- **EXERCISE OBJECTIVE**
Will you give every entry again exactly as it stands?

-- BEGIN SUPPLIED INFORMATION --

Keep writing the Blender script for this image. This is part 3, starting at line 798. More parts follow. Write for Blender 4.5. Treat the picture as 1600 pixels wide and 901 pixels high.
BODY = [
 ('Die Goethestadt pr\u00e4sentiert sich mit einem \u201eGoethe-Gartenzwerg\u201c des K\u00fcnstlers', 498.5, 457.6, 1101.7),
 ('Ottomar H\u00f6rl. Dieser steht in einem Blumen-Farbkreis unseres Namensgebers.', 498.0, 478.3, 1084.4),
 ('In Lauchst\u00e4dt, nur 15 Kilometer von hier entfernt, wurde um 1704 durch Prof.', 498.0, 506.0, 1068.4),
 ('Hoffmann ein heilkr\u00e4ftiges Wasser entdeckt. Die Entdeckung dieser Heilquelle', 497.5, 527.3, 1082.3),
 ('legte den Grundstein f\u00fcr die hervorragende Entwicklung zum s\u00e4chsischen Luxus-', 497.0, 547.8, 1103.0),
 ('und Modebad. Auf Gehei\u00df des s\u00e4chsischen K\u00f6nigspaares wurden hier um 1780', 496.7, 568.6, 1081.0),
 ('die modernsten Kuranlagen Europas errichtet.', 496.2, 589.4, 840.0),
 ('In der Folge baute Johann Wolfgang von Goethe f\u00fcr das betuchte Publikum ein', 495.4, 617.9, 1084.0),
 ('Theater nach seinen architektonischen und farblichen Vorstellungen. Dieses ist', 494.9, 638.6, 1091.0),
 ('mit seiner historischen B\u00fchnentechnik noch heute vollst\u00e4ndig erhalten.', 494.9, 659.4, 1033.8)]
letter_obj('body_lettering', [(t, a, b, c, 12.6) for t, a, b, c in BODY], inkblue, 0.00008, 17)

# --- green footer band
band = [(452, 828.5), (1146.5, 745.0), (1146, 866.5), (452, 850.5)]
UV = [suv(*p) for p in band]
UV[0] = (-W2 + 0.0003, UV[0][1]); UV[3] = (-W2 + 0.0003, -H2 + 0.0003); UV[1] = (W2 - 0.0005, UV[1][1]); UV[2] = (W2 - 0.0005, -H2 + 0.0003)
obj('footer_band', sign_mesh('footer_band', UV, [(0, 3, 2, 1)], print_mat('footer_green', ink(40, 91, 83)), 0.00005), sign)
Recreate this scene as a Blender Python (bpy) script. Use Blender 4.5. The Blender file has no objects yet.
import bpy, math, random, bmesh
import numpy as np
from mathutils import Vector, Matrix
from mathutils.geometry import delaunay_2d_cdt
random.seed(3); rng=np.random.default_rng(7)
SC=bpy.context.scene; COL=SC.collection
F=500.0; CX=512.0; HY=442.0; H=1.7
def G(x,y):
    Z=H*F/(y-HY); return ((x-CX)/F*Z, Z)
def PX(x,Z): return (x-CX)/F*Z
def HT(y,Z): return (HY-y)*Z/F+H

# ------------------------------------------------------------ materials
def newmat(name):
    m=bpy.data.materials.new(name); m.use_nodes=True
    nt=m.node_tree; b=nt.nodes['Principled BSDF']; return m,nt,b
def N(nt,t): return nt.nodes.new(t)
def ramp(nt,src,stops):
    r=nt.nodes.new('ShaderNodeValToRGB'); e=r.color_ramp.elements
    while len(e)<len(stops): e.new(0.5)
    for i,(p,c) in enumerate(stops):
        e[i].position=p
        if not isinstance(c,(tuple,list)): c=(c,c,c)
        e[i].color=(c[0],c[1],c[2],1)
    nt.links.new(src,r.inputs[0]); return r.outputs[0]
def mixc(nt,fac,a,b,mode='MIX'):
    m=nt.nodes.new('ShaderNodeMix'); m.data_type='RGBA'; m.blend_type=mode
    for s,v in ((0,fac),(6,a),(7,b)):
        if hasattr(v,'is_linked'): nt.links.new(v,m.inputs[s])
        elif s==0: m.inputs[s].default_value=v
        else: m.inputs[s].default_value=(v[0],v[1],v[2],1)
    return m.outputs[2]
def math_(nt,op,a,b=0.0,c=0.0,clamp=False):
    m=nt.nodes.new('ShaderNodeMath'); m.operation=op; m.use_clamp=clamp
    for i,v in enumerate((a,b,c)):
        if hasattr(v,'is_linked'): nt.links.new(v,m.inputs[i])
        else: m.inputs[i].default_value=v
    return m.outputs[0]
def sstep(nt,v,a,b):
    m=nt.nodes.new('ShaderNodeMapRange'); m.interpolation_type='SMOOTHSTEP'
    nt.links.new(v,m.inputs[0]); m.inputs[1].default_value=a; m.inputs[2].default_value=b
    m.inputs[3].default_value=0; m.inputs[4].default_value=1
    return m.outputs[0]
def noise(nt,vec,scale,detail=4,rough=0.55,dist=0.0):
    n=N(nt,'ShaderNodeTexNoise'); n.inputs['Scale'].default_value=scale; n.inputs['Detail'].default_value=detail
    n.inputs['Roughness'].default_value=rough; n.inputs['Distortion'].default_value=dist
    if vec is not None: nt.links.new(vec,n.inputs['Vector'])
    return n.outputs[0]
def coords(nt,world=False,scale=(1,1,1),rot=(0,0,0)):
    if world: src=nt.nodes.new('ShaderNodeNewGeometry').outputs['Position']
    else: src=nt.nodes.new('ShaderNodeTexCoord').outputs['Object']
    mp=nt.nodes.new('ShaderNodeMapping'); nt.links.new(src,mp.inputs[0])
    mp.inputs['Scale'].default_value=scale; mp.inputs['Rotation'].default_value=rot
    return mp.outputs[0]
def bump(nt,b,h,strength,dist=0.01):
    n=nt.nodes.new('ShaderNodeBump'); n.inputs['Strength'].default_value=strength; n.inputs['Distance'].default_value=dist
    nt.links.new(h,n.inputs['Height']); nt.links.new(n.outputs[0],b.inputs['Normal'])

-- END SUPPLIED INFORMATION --

- **EXPECTED ANSWER**
Keep writing the Blender script for this image. This is part 3, starting at line 798. More parts follow. Write for Blender 4.5. Treat the picture as 1600 pixels wide and 901 pixels high.
BODY = [
 ('Die Goethestadt pr\u00e4sentiert sich mit einem \u201eGoethe-Gartenzwerg\u201c des K\u00fcnstlers', 498.5, 457.6, 1101.7),
 ('Ottomar H\u00f6rl. Dieser steht in einem Blumen-Farbkreis unseres Namensgebers.', 498.0, 478.3, 1084.4),
 ('In Lauchst\u00e4dt, nur 15 Kilometer von hier entfernt, wurde um 1704 durch Prof.', 498.0, 506.0, 1068.4),
 ('Hoffmann ein heilkr\u00e4ftiges Wasser entdeckt. Die Entdeckung dieser Heilquelle', 497.5, 527.3, 1082.3),
 ('legte den Grundstein f\u00fcr die hervorragende Entwicklung zum s\u00e4chsischen Luxus-', 497.0, 547.8, 1103.0),
 ('und Modebad. Auf Gehei\u00df des s\u00e4chsischen K\u00f6nigspaares wurden hier um 1780', 496.7, 568.6, 1081.0),
 ('die modernsten Kuranlagen Europas errichtet.', 496.2, 589.4, 840.0),
 ('In der Folge baute Johann Wolfgang von Goethe f\u00fcr das betuchte Publikum ein', 495.4, 617.9, 1084.0),
 ('Theater nach seinen architektonischen und farblichen Vorstellungen. Dieses ist', 494.9, 638.6, 1091.0),
 ('mit seiner historischen B\u00fchnentechnik noch heute vollst\u00e4ndig erhalten.', 494.9, 659.4, 1033.8)]
letter_obj('body_lettering', [(t, a, b, c, 12.6) for t, a, b, c in BODY], inkblue, 0.00008, 17)

# --- green footer band
band = [(452, 828.5), (1146.5, 745.0), (1146, 866.5), (452, 850.5)]
UV = [suv(*p) for p in band]
UV[0] = (-W2 + 0.0003, UV[0][1]); UV[3] = (-W2 + 0.0003, -H2 + 0.0003); UV[1] = (W2 - 0.0005, UV[1][1]); UV[2] = (W2 - 0.0005, -H2 + 0.0003)
obj('footer_band', sign_mesh('footer_band', UV, [(0, 3, 2, 1)], print_mat('footer_green', ink(40, 91, 83)), 0.00005), sign)
Recreate this scene as a Blender Python (bpy) script. Use Blender 4.5. The Blender file has no objects yet.
import bpy, math, random, bmesh
import numpy as np
from mathutils import Vector, Matrix
from mathutils.geometry import delaunay_2d_cdt
random.seed(3); rng=np.random.default_rng(7)
SC=bpy.context.scene; COL=SC.collection
F=500.0; CX=512.0; HY=442.0; H=1.7
def G(x,y):
    Z=H*F/(y-HY); return ((x-CX)/F*Z, Z)
def PX(x,Z): return (x-CX)/F*Z
def HT(y,Z): return (HY-y)*Z/F+H

# ------------------------------------------------------------ materials
def newmat(name):
    m=bpy.data.materials.new(name); m.use_nodes=True
    nt=m.node_tree; b=nt.nodes['Principled BSDF']; return m,nt,b
def N(nt,t): return nt.nodes.new(t)
def ramp(nt,src,stops):
    r=nt.nodes.new('ShaderNodeValToRGB'); e=r.color_ramp.elements
    while len(e)<len(stops): e.new(0.5)
    for i,(p,c) in enumerate(stops):
        e[i].position=p
        if not isinstance(c,(tuple,list)): c=(c,c,c)
        e[i].color=(c[0],c[1],c[2],1)
    nt.links.new(src,r.inputs[0]); return r.outputs[0]
def mixc(nt,fac,a,b,mode='MIX'):
    m=nt.nodes.new('ShaderNodeMix'); m.data_type='RGBA'; m.blend_type=mode
    for s,v in ((0,fac),(6,a),(7,b)):
        if hasattr(v,'is_linked'): nt.links.new(v,m.inputs[s])
        elif s==0: m.inputs[s].default_value=v
        else: m.inputs[s].default_value=(v[0],v[1],v[2],1)
    return m.outputs[2]
def math_(nt,op,a,b=0.0,c=0.0,clamp=False):
    m=nt.nodes.new('ShaderNodeMath'); m.operation=op; m.use_clamp=clamp
    for i,v in enumerate((a,b,c)):
        if hasattr(v,'is_linked'): nt.links.new(v,m.inputs[i])
        else: m.inputs[i].default_value=v
    return m.outputs[0]
def sstep(nt,v,a,b):
    m=nt.nodes.new('ShaderNodeMapRange'); m.interpolation_type='SMOOTHSTEP'
    nt.links.new(v,m.inputs[0]); m.inputs[1].default_value=a; m.inputs[2].default_value=b
    m.inputs[3].default_value=0; m.inputs[4].default_value=1
    return m.outputs[0]
def noise(nt,vec,scale,detail=4,rough=0.55,dist=0.0):
    n=N(nt,'ShaderNodeTexNoise'); n.inputs['Scale'].default_value=scale; n.inputs['Detail'].default_value=detail
    n.inputs['Roughness'].default_value=rough; n.inputs['Distortion'].default_value=dist
    if vec is not None: nt.links.new(vec,n.inputs['Vector'])
    return n.outputs[0]
def coords(nt,world=False,scale=(1,1,1),rot=(0,0,0)):
    if world: src=nt.nodes.new('ShaderNodeNewGeometry').outputs['Position']
    else: src=nt.nodes.new('ShaderNodeTexCoord').outputs['Object']
    mp=nt.nodes.new('ShaderNodeMapping'); nt.links.new(src,mp.inputs[0])
    mp.inputs['Scale'].default_value=scale; mp.inputs['Rotation'].default_value=rot
    return mp.outputs[0]
def bump(nt,b,h,strength,dist=0.01):
    n=nt.nodes.new('ShaderNodeBump'); n.inputs['Strength'].default_value=strength; n.inputs['Distance'].default_value=dist
    nt.links.new(h,n.inputs['Height']); nt.links.new(n.outputs[0],b.inputs['Normal'])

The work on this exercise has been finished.